┏━━

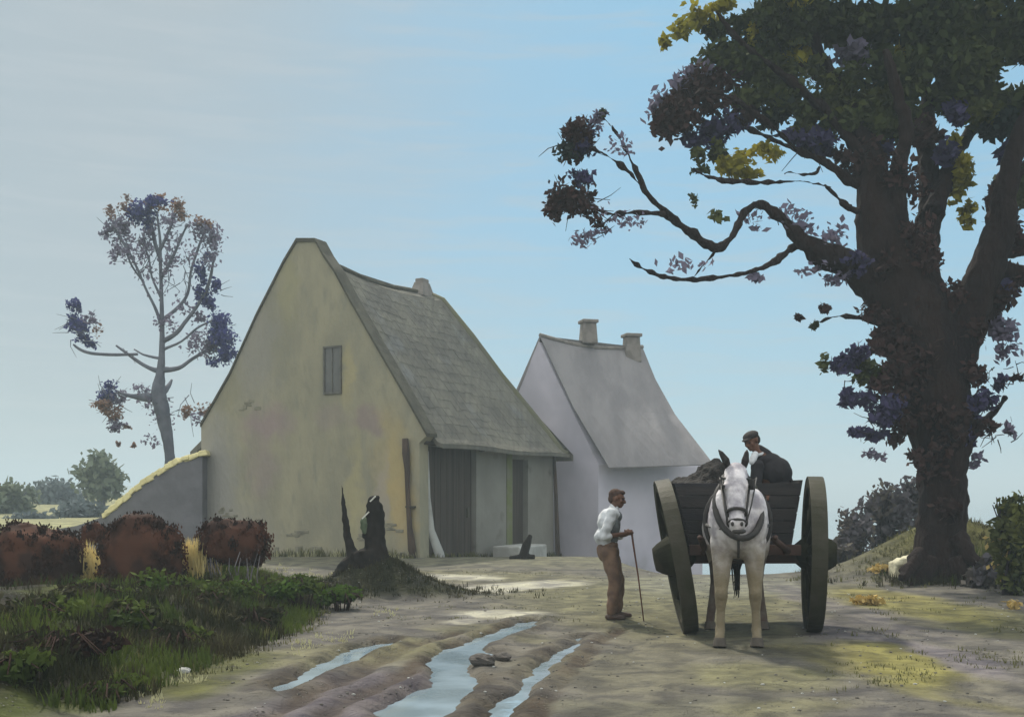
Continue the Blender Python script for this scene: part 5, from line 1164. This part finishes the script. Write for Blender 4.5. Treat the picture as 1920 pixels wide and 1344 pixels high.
# ------------------------------------------------------------ people
def hand(mb, wrist, d, palm_n, curl=1.0, size=1.0):
    """palm, four fingers of different length curling toward palm_n and a thumb off the side"""
    d = Vector(d).normalized(); pn = Vector(palm_n); pn = (pn-d*pn.dot(d)).normalized(); sd_ = d.cross(pn).normalized(); k = size
    w0 = Vector(wrist); mb.cone(w0, w0+d*.045*k, .024*k, .034*k)
    for j in (-1, 0, 1): cap(mb, [w0+d*.03*k+sd_*j*.022*k, w0+d*.085*k+sd_*j*.026*k], [.020*k, .017*k], 8)
    for j, ln_ in ((-1.5, .062), (-.5, .076), (.5, .082), (1.5, .072)):
        p0 = w0+d*.088*k+sd_*j*.0195*k; a1, a2, a3 = .5*curl, 1.2*curl, 2.0*curl
        p1 = p0+(d*math.cos(a1)+pn*math.sin(a1))*ln_*.45*k; p2 = p1+(d*math.cos(a2)+pn*math.sin(a2))*ln_*.32*k; p3 = p2+(d*math.cos(a3)+pn*math.sin(a3))*ln_*.25*k
        cap(mb, [p0, p1, p2, p3], [.0095*k, .009*k, .008*k, .007*k], 7)
    t0_ = w0+d*.028*k+sd_*.030*k; t1_ = t0_+(sd_*.7+d*.7+pn*.3).normalized()*.038*k; t2_ = t1_+(sd_*.15+d*.8+pn*.7).normalized()*.030*k
    cap(mb, [t0_, t1_, t2_], [.013*k, .0105*k, .009*k], 7)
def head(mb, c, fwd, up, k=1.0):
    """skull, jaw, nose, ears, brow, lips; returns frame"""
    f = Vector(fwd).normalized(); u = Vector(up); u = (u-f*u.dot(f)).normalized(); s_ = f.cross(u)
    Rm = Matrix((s_, f, u)).transposed(); c = Vector(c)
    def q(x, y, z): return c+(s_*x+f*y+u*z)*k
    mb.ball(q(0, -.012, .025), (.076*k, .094*k, .090*k), rot=Rm, seg=18, rings=12); mb.ball(q(0, .030, -.035), (.056*k, .060*k, .072*k), rot=Rm, seg=16, rings=10); mb.ball(q(0, .062, -.082), (.028*k, .024*k, .022*k), rot=Rm)
    cap(mb, [q(0, .083, .012), q(0, .108, -.022)], [.012*k, .0155*k], 8); mb.ball(q(-.012, .098, -.026), .010*k); mb.ball(q(.012, .098, -.026), .010*k)
    mb.ball(q(0, .082, .028), (.052*k, .014*k, .012*k), rot=Rm); mb.ball(q(0, .086, -.052), (.024*k, .012*k, .007*k), rot=Rm); mb.ball(q(0, .085, -.063), (.022*k, .012*k, .008*k), rot=Rm)
    for e in (-1, 1): mb.ball(q(e*.077, -.004, -.005), (.012*k, .020*k, .032*k), rot=Rm); mb.ball(q(e*.038, .062, -.02), (.024*k, .022*k, .024*k), rot=Rm)
    return q, Rm
def eyes(q, parent, k=1.0):
    for e in (-1, 1):
        m_ = MB(); m_.ball(q(e*.031, .080, .008), .0105*k, seg=8, rings=6); m_.build('eye', M['eye'], parent, smooth=True)

# --- man with a stick
my = 14.35; m0 = (1148-HX)*my/FP; mz = tz(m0, my)
man = root('person', (m0, my, mz), 'stooping man in white shirt and brown trousers leaning on a stick beside the cart', 'person')
def Q(px, py, dy=0): p = P(px, py, my+dy); p.z += mz+.0; return p
# joints from the photograph (side view, facing right)
pel = Q(1142, 1030); waist = Q(1139, 1005); chest = Q(1141, 975); shc = Q(1149, 957); neck = Q(1152, 948); hdc = Q(1157, 931)
def legs(mb, r_=1.0, rr=(.098, .066, .05)):
    pass
hip = [Q(1143, 1036, -.08), Q(1143, 1036, .09)]
knee = [Q(1153, 1085, -.11), Q(1160, 1082, .12)]
ank = [Q(1146, 1141, -.10), Q(1158, 1139, .13)]
def floor_pt(p, h): return Vector((p.x, p.y, tz(p.x, p.y)+h))
ank = [floor_pt(ank[0], .09), floor_pt(ank[1], .09)]
sh = [shc+Vector((-.02, -.17, -.01)), shc+Vector((.0, .17, -.01))]
elb = [Q(1130, 1003, -.24), Q(1156, 1000, .25)]
wri = [Q(1172, 996, -.10), Q(1174, 998, .05)]
stick_top = Q(1184, 992, -.03)
mb = MB()
mb.ball(pel, (.13, .16, .12), seg=16, rings=12); mb.ball(waist, (.112, .15, .12), seg=16, rings=12); mb.ball(chest, (.125, .17, .17), seg=16, rings=12); mb.ball(shc+Vector((-.01, 0, -.03)), (.10, .18, .09), seg=16, rings=12)
cap(mb, [shc, neck, hdc+Vector((-.02, 0, -.02))], [.07, .055, .055])
qh, Rm = head(mb, hdc, (1, -.25, -.22), (.25, 0, 1), 1.08)
for i in (0, 1):
    cap(mb, [hip[i], (hip[i]+knee[i])/2, knee[i], (knee[i]*.6+ank[i]*.4), ank[i]], [.092, .078, .056, .056, .038])
    cap(mb, [sh[i], elb[i], wri[i]], [.054, .041, .027])
    hand(mb, wri[i], stick_top-wri[i]+Vector((0, 0, .02)), (0.2, (.9 if i == 0 else -.9), -.4), 1.1, 1.0)
bodyo = blob(mb, 'body', M['skin'], man, vox=.0085, smooth=2)
eyes(qh, man, 1.08)
hr = MB(); hr.ball(qh(0, -.028, .045), (.086, .098, .086), rot=Rm, seg=20, rings=14); hr.ball(qh(0, -.062, -.005), (.074, .055, .075), rot=Rm, seg=16, rings=10); hr.ball(qh(0, .040, .088), (.066, .05, .034), rot=Rm); blob(hr, 'hair', M['hairbrown'], man, vox=.010)
st_ = MB(); st_.ball(waist+Vector((0, 0, -.02)), (.135, .17, .11), seg=18, rings=12); st_.ball(chest, (.148, .192, .185), seg=18, rings=12); st_.ball(shc+Vector((-.01, 0, -.03)), (.118, .20, .105), seg=18, rings=12); st_.ball(Q(1122, 1000), (.05, .13, .10)); cap(st_, [shc, neck+Vector((0, 0, .005))], [.085, .068])
for i in (0, 1): cap(st_, [sh[i], elb[i].lerp(sh[i], .05), elb[i].lerp(wri[i], .25)], [.076, .064, .060])
blob(st_, 'shirt', M['shirt'], man, vox=.011, smooth=2, fold=.035)
ws = MB(); ws.ball(chest+Vector((.045, 0, -.02)), (.118, .178, .19), seg=18, rings=12); ws.ball(waist+Vector((.03, 0, 0)), (.118, .165, .10), seg=18, rings=12); ws.ball(shc+Vector((.03, 0, -.05)), (.10, .165, .09)); blob(ws, 'waistcoat', M['waistcoat'], man, vox=.011)
tr_ = MB(); tr_.ball(pel+Vector((-.015, 0, 0)), (.158, .182, .13), seg=18, rings=12); tr_.ball(pel+Vector((0, 0, .09)), (.13, .165, .07), seg=18, rings=12)
for i in (0, 1): cap(tr_, [hip[i], (hip[i]+knee[i])/2, knee[i], knee[i].lerp(ank[i], .5), ank[i]+Vector((0, 0, .03))], [.118, .102, .084, .078, .072])
blob(tr_, 'trousers', M['trouser'], man, vox=.011, smooth=2, fold=.04, fsc=.12)
for i in (0, 1):
    bo = MB(); a = ank[i]; cap(bo, [a+Vector((0, 0, .0)), a+Vector((.0, 0, -.045))], [.050, .045]); cap(bo, [a+Vector((-.045, 0, -.048)), a+Vector((.08, -.01, -.052)), a+Vector((.165, -.02, -.058))], [.040, .040, .030]); blob(bo, 'boot', M['boot'], man, vox=.009)
stk = MB(); foot = Q(1207, 1142, -.15); foot.z = tz(foot.x, foot.y); pts_ = [stick_top+Vector((-.03, 0, .01)), stick_top+Vector((.0, 0, .018)), stick_top.lerp(foot, .12), stick_top.lerp(foot, .5)+Vector((.008, 0, 0)), foot]
stk.tube(pts_, [.014, .014, .013, .011, .008], 8, rough=.08); so = stk.build('walking_stick', M['stick'], None, smooth=True); tag(so, 'thin red-brown walking stick under the hands of the man in the white shirt', 'walking stick')

# --- driver seated in the cart
dy_ = 13.62
def D(px, py, dy=0): return P(px, py, dy_+dy)
drv = root('person', tuple(D(1450, 1000)), 'person in a dark jacket and cap seated in the cart above the white horse', 'person')
hdc = D(1409, 827); shc = D(1434, 857); neck = D(1421, 847); chest = D(1447, 890); pel = D(1456, 950); waist = D(1455, 925)
mb = MB(); mb.ball(pel, (.17, .15, .13), seg=16, rings=12); mb.ball(waist, (.15, .13, .13)); mb.ball(chest, (.18, .14, .19), seg=16, rings=12); mb.ball(shc+Vector((.03, .02, -.04)), (.20, .12, .09))
cap(mb, [shc, neck, hdc+Vector((.02, .01, -.03))], [.075, .058, .058]); qd, Rd = head(mb, hdc, (-.72, -.62, -.40), (-.30, -.05, 1), 1.08)
shs = [D(1420, 874, -.12), D(1464, 880, .08)]; elb = [D(1416, 922, -.22), D(1488, 926, -.06)]; wri = [D(1402, 905, -.50), D(1437, 930, -.42)]
for i in (0, 1):
    cap(mb, [shs[i], elb[i], wri[i]], [.058, .045, .028]); hand(mb, wri[i], Vector((-.25, -1, .0)), (0, 0, -1), 1.25, 1.0)
kn = [D(1420, 952, -.42), D(1470, 952, -.42)]; fx_ = [Vector((3.02, 13.32, 1.25)), Vector((3.30, 13.32, 1.25))]
for i in (0, 1): cap(mb, [pel+Vector((-.08+.16*i, -.03, -.03)), kn[i]+Vector((0, .05, -.02)), fx_[i]+Vector((0, .06, .02))], [.10, .065, .045])
blob(mb, 'body', M['skin'], drv, vox=.009, smooth=2); eyes(qd, drv, 1.08)
jk = MB(); jk.ball(pel+Vector((.01, 0, .02)), (.21, .185, .16), seg=18, rings=12); jk.ball(waist+Vector((.03, -.01, 0)), (.22, .19, .19), seg=18, rings=12); jk.ball(chest+Vector((.04, .01, .02)), (.225, .18, .22), seg=18, rings=12); jk.ball(shc+Vector((.03, .03, -.035)), (.19, .135, .105), seg=18, rings=12); cap(jk, [shc+Vector((.02, .03, .0)), neck+Vector((.015, .03, .02))], [.10, .078])
for i in (0, 1): cap(jk, [shs[i], elb[i], elb[i].lerp(wri[i], .85)], [.082, .068, .050])
blob(jk, 'jacket', M['jacket'], drv, vox=.012, smooth=2, fold=.02, fsc=.12)
tr_ = MB()
for i in (0, 1): cap(tr_, [pel+Vector((-.08+.16*i, -.03, -.03)), kn[i]+Vector((0, .05, -.02)), fx_[i]+Vector((0, .05, .05))], [.125, .088, .068])
blob(tr_, 'trousers', M['jacket'], drv, vox=.012)
for i in (0, 1):
    bo = MB(); a = fx_[i]+Vector((0, .05, 0)); zf_ = zb0+.065; cap(bo, [a, Vector((a.x, a.y, zf_+.06))], [.05, .048]); cap(bo, [Vector((a.x, a.y+.05, zf_+.045)), Vector((a.x, a.y-.09, zf_+.04))], [.042, .036]); blob(bo, 'boot', M['leather'], drv, vox=.011)
ct = MB(); ct.ball(qd(0, -.02, .062), (.100, .112, .060), rot=Rd, seg=20, rings=12); ct.ball(qd(0, .085, .048), (.068, .055, .014), rot=Rd); ct.ball(qd(0, -.07, .0), (.082, .05, .08), rot=Rd); blob(ct, 'cap', M['darkhair'], drv, vox=.010)
sf = MB(); sf.ball(D(1412, 862, -.12), (.045, .05, .075)); cap(sf, [D(1416, 852, -.09), D(1410, 866, -.14)], [.045, .04]); ring(sf, neck+Vector((0, 0, -.02)), (-.3, -.3, 1), .068, .068, .022); blob(sf, 'neckerchief', M['shirt'], drv, vox=.010)
# seat plank (part of the cart) and reins
sp_ = MB(); sp_.box((2.83, 13.66, D(0, 950).z-.165), (1.30, .30, .045)); sp_.build('seat_plank', M['cartwood'], cart, bevel=.006)
rn = MB()
for s_ in (-1, 1):
    w_ = wri[0 if s_ < 0 else 1]+Vector((-.03, -.10, -.01)); a = H(-.02+s_*.10, -.64, 1.38); rn.tube([w_, w_.lerp(H(s_*.16, .62, 1.80), .6)+Vector((0, 0, -.03)), H(s_*.17, .60, 1.81), H(s_*.20, .02, 1.84), a.lerp(H(s_*.2, .02, 1.84), .45)+Vector((0, 0, -.04)), a], .008, 5)
ro = rn.build('reins', M['leather'], None, smooth=True); tag(ro, 'pair of thin black reins running from the driver\'s hands to the bridle', 'reins')

# ------------------------------------------------------------ the hazy air
hz_ = MB(); hz_.box((0, 2480, 8), (6200, 5080, 38)); hm_ = bpy.data.materials.new('haze'); hm_.use_nodes = True; n_ = hm_.node_tree.nodes; n_.clear()
ho_ = n_.new('ShaderNodeOutputMaterial'); pv = n_.new('ShaderNodeVolumePrincipled'); pv.inputs['Color'].default_value = (.76, .92, 1.0, 1); pv.inputs['Density'].default_value = .0023; pv.inputs['Anisotropy'].default_value = .1
hm_.node_tree.links.new(pv.outputs[0], ho_.inputs['Volume']); haze = hz_.build('haze', hm_); tag(haze, kind='stuff')
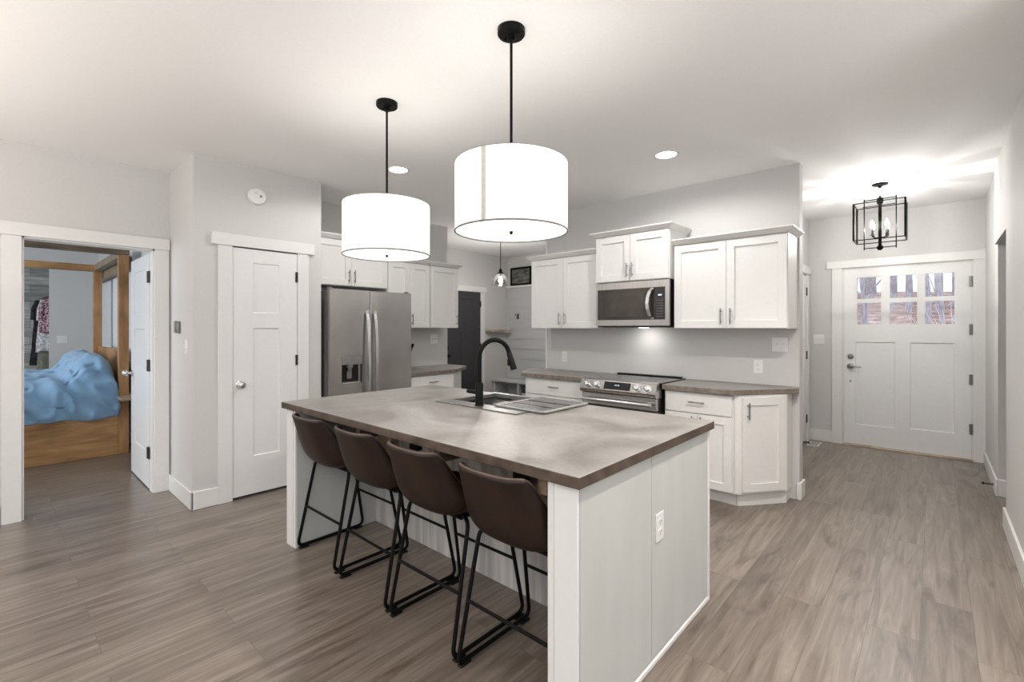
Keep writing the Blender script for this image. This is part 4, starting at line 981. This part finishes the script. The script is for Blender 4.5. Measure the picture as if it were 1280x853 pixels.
# closet clothes
rod = M().cyl((-10.88, .62, 1.93), (-10.02, .62, 1.93), .012, 12).build('closet_rod', NICKEL); tag(rod, 'metal closet rod above the hanging clothes', 'closet rod')
def garment(xg, w_, ztop, zbot, m, label, flare=1.15, seed=0):
    t = thing('hanging_garment', label, 'clothing', (xg, .62, 0), 0, 'clothes hanging in the closet')
    rs = random.Random(seed); nA, nZ = 36, 14; v = []; f = []
    for j in range(nZ+1):
        k = j/nZ; z = ztop-(ztop-zbot)*k
        sh = min(1, .18+k*7)**.6 if k < .13 else 1
        a_ = w_*sh*(1+(flare-1)*k); b_ = .018+.03*k+.01*sh
        for i in range(nA):
            an = 2*math.pi*i/nA; fo = 1+.16*k*math.sin(an*7+seed)+.05*math.sin(an*3+k*5)
            v.append((math.sin(an)*b_*fo+.012*math.sin(k*6+seed), math.cos(an)*a_*fo, z+.02*math.sin(an*2+seed)*k))
    for j in range(nZ):
        for i in range(nA): f.append((j*nA+i, (j+1)*nA+i, (j+1)*nA+(i+1) % nA, j*nA+(i+1) % nA))
    f.append(tuple(range(nA))); f.append(tuple(range((nZ+1)*nA-1, nZ*nA-1, -1)))
    M().add(v, f).build('cloth_body', m, t, ang=80)
    sl = M()
    for s in (-1, 1): sl.tube([(0, s*w_*.75, ztop-.05), (0, s*w_*1.0, ztop-.18), (.005, s*w_*1.08, ztop-.36)], [.03, .032, .028], 12)
    sl.build('sleeve', m, t)
    M().tube([(0, -w_*.8, ztop-.03), (0, 0, ztop+.035), (0, w_*.8, ztop-.03)], .005, 6).tube([(0, 0, ztop+.03), (0, 0, 1.915), (0, .014, 1.935), (0, 0, 1.948), (0, -.016, 1.938)], .0025, 6).build('hanger', NICKEL, t)
    return t
gm = lambda n, a, b, s=18: noisy(n, a, b, nscale=s, rough=.9, lo=.45, hi=.55)
garment(-10.12, .125, 1.87, 1.32, gm('maroon_print', (.16, .02, .05), (.55, .42, .45), 40), 'maroon patterned blouse hanging in front on the closet rod', seed=2)
garment(-10.28, .14, 1.87, 1.02, gm('white_print', (.45, .44, .46), (.75, .74, .75), 30), 'white and grey patterned top hanging behind the maroon blouse', seed=3)
garment(-10.44, .13, 1.87, .50, gm('olive_cloth', (.19, .19, .15), (.25, .25, .20), 12), 'long olive dress reaching lowest in the closet', seed=4)
garment(-10.62, .19, 1.88, .80, gm('black_cloth', (.015, .014, .018), (.04, .035, .04)), 'black jacket, the widest of the closet clothes', seed=1)

# small floor items of the entry
rv = thing('floor_register', 'white floor vent at the left side of the entry', 'floor vent', (-1.07, 6.60, .0))
M().box(-.06, .06, -.14, .14, 0, .006).build('vent_frame', TRIM, rv, bevel=.002)
sl = M(); [sl.box(-.045, .045, -.12+.02*k, -.112+.02*k, .006, .0068) for k in range(13)]; sl.build('vent_slots', GREYPL, rv)
ds_ = thing('door_stop', 'dark spring door stop on the right entry baseboard', 'door stop', (.374, 5.74, .05))
M().tube([(0, 0, 0), (-.055, 0, 0)], .006, 10).lathe([(.014, 0), (.014, -.004), (.006, -.006)], axis='x', n=14).build('stop_rod', HINGE, ds_); M().lathe([(.010, -.055), (.011, -.068), (.006, -.072)], axis='x', n=14).build('rubber_tip', BLACKP, ds_)
ds2 = thing('door_stop', 'dark door stop beside the white floor vent', 'door stop', (-1.154, 6.42, .045))
M().tube([(0, 0, 0), (.05, 0, 0)], .007, 10).build('stop_rod', HINGE, ds2); M().lathe([(.010, .05), (.012, .062), (.006, .066)], axis='x', n=14).build('rubber_tip', BLACKP, ds2)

┗━━

Stated goal
Copy all lines of the listing above that contain the string "This".

Full solution
Continue the Blender Python script for this scene: part 5, from line 1164. This part finishes the script. Write for Blender 4.5. Treat the picture as 1920 pixels wide and 1344 pixels high.
Keep writing the Blender script for this image. This is part 4, starting at line 981. This part finishes the script. The script is for Blender 4.5. Measure the picture as if it were 1280x853 pixels.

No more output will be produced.